Pope Francis said he already indicated in his address to the Italian Bishops' Conference in 2019 that "the reform drive of the canonical marriage annulment process -- characterized by proximity, speed, and gratuitousness of the procedures -- necessarily passes through a conversion of structures and persons".

Hence to encourage this "conversion", six years after the new norms came into force, the pope set up a Pontifical Commission at the Tribunal of the Roman Rota, to verify and help all the particular Churches in Italy.  

The commission will be chaired by the Dean of the Rota, Father Alejandro Arellano Cedillo, and will include the two Rota judges, Vito Angelo Todisco and Davide Salvatori, and Bishop Vincenzo Pisanello of Oria.
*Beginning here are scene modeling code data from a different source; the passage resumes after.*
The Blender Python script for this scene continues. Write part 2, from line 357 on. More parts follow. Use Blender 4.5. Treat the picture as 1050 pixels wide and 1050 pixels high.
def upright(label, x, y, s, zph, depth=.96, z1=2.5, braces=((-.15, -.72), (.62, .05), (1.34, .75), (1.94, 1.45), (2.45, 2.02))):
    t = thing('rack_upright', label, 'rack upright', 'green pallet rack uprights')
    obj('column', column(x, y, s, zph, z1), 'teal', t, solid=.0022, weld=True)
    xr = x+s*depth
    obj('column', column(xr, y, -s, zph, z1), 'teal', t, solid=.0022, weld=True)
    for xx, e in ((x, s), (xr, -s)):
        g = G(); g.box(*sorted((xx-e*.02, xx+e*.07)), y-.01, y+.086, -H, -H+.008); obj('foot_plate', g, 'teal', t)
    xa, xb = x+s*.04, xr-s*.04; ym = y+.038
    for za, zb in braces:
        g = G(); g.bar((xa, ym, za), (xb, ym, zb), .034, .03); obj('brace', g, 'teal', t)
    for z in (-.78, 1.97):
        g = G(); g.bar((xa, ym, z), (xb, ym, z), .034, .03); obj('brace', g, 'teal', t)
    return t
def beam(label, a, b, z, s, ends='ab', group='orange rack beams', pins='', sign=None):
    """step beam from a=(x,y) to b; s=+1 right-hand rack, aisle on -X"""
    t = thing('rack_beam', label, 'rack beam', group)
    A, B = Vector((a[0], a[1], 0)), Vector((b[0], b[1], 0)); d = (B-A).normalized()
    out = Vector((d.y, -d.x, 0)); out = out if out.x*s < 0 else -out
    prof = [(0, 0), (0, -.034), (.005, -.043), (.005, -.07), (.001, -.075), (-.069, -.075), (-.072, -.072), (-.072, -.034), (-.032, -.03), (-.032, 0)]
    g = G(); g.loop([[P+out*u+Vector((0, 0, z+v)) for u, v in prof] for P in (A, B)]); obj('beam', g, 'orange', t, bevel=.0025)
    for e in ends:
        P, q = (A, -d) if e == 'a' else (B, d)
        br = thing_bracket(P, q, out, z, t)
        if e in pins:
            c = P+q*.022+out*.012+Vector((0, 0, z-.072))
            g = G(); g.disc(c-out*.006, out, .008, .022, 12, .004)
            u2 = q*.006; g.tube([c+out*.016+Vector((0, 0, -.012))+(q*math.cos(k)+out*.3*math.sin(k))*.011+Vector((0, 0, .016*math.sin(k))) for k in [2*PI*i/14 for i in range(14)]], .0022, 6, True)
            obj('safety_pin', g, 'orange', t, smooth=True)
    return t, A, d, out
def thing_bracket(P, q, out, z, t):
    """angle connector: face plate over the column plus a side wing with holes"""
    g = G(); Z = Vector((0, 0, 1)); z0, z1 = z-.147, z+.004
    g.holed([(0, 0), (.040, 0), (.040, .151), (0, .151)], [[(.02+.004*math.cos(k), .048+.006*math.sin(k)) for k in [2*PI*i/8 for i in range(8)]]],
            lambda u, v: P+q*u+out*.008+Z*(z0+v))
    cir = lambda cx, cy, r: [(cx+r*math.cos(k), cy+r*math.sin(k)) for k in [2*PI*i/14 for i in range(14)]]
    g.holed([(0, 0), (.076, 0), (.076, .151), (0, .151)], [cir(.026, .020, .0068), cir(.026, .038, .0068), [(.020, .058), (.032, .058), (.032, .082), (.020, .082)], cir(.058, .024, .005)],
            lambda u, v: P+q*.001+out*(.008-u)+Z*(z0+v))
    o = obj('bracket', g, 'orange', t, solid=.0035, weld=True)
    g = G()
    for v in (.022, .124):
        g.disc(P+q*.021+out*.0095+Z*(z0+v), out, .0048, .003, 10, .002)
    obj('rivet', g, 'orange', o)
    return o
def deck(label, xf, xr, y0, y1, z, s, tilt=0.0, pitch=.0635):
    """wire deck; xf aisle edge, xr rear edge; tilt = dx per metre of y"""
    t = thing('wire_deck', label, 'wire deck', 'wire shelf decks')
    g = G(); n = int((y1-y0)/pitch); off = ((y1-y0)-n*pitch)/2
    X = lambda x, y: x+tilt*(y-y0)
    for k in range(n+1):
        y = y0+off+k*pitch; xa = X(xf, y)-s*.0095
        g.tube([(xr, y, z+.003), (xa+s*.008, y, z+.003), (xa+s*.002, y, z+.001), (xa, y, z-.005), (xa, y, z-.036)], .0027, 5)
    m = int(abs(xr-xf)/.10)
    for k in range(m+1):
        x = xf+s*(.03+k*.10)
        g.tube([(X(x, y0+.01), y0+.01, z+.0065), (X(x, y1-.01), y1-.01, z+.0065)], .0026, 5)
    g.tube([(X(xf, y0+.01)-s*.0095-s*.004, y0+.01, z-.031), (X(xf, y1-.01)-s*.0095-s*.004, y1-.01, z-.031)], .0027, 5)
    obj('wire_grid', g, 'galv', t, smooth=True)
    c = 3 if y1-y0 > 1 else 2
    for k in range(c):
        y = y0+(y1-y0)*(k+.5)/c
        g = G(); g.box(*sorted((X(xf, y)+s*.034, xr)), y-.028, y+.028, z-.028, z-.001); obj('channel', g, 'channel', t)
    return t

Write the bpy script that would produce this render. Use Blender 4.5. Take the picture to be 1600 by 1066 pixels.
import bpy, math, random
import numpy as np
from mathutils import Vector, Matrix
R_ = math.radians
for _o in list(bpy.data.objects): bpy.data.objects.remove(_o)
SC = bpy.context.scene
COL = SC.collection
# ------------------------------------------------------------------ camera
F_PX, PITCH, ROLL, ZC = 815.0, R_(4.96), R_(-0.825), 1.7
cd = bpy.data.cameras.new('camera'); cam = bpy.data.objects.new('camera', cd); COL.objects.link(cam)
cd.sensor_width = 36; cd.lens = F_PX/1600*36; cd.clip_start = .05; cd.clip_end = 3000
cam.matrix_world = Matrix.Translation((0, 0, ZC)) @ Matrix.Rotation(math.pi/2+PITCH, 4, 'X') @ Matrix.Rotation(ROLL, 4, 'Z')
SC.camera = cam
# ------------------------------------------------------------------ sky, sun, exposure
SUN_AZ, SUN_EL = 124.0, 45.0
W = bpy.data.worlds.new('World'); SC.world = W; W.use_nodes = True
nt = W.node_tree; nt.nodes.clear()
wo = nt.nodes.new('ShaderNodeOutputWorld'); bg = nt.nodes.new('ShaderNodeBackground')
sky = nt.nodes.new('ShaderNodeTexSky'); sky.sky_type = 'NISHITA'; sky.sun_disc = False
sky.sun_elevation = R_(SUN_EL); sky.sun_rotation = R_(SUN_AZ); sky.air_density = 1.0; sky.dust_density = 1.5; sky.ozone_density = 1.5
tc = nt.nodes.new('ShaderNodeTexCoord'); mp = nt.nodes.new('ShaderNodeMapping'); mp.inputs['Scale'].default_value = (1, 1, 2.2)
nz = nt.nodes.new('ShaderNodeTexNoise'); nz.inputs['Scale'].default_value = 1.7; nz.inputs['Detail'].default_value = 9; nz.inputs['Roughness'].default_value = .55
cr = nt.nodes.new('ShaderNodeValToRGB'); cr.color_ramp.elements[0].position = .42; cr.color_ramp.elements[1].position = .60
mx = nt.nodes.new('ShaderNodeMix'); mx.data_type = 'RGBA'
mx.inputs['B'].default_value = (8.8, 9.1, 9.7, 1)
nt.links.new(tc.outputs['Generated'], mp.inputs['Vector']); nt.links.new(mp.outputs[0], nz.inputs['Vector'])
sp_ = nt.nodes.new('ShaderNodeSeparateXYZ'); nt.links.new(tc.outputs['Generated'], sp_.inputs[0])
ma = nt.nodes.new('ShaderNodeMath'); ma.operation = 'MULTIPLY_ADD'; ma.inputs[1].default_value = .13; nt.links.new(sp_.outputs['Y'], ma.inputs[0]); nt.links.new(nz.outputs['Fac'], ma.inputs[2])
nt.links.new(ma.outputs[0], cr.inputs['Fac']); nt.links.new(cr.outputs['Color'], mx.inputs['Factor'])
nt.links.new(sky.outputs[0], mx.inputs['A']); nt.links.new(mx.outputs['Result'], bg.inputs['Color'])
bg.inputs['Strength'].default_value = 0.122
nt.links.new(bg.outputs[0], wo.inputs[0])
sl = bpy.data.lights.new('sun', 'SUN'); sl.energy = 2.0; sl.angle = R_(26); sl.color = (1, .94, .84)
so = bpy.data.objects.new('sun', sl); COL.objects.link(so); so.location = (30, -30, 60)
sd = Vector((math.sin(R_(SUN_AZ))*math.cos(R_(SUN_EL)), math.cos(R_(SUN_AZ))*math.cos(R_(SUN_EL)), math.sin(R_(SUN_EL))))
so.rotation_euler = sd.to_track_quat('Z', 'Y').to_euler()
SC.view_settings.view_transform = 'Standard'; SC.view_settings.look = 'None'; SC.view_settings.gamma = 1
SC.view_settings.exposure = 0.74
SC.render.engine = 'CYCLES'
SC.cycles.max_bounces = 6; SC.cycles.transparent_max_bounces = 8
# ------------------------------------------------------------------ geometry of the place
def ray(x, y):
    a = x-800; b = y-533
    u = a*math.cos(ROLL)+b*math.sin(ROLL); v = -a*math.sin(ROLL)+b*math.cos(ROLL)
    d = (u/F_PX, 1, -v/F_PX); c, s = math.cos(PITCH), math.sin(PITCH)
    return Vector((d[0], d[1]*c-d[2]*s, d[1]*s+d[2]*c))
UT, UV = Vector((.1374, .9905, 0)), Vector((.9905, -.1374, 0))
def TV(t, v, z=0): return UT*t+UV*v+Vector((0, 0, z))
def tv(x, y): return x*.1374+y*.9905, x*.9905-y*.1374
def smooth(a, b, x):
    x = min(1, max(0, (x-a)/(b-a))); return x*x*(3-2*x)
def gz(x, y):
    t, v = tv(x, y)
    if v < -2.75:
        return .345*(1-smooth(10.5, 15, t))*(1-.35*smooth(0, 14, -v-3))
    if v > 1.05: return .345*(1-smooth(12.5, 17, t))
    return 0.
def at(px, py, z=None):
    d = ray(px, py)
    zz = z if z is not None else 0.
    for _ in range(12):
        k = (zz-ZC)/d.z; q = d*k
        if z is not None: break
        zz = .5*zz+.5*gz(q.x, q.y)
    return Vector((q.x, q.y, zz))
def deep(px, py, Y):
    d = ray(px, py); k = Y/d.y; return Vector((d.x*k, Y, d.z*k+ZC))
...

The commission is tasked "to ascertain and verify the full and immediate application of the reform" in Italian dioceses. 

It will “suggest to the same dioceses what is considered appropriate and necessary to support and help the fruitful continuation of the reform, so that the Churches in Italy may show themselves to the faithful as generous mothers, in a matter closely linked to the salvation of souls", which has also been encouraged by the Extraordinary Synod on the Family.

The commission will also draw up a detailed report on the application of the new rules on marriage annulment cases in Italy.

In 2019, Pope Francis addressing members of the Italian bishops’ conference, said he was he was “saddened” that many of their dioceses had not applied the 2015 reforms he ordered to make the marriage annulment process quicker, more pastoral and less expensive.